HUD Refunds: Like Ben Folds, the U.S. Department of Housing and Urban Development wants its money back—and don’t forget the black T-shirt.

After a 2011 Washington Post investigation into stalled affordable housing projects funded by federal HOME grants, HUD started clawing back grant money for projects that haven’t been completed and probably never will be. Among them were a $400,000 development by the Athens Housing Authority and East Athens Development Corp., which, incidentally, had its funding cut by the Athens-Clarke Commission for poor performance in 2008.

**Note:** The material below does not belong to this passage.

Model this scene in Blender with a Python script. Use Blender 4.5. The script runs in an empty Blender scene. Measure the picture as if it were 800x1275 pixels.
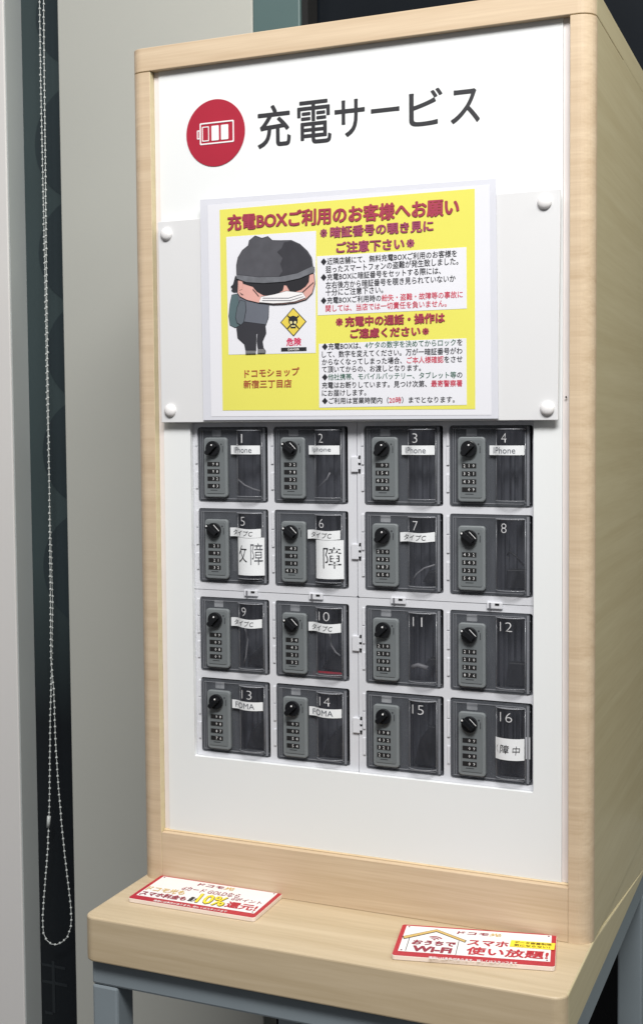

HUD actually deciding to do its job likely puts the last nail in the coffin of People of Hope, a planned mobile home park for residents who were displaced by student apartments on North Avenue in 2001. HED and the ACC Commission gave People of Hope a $175,000 HOME grant in 2003. The group bought 18 acres on Freeman Drive and cleared some land in 2007, but was never able to find enough money to complete the $1.3 million project. 

“We’ve come to a situation where now repayment is required or completion of the project, but they don’t have the means to complete the project, so now we’re at a point where the grant has to be repaid,” said Keith McNeely, director of the ACC Human and Economic Development Department, which administers federal block grants.

But People of Hope doesn’t have the money. One option is to seize the land and sell it to pay back the grant, according to McNeely. In the meantime, other affordable housing agencies like AHA and the Athens Land Trust will take a $175,000 hit in next year’s HOME allocation so HED can pay back HUD.

The commission approved a new set of rules Apr. 2 giving them more oversight over HOME grants. From now on, the commission will approve contracts and review them after six months, and any reallocations will also require commission approval. “When you receive this money, we want you to use it,” Commissioner Mike Hamby said.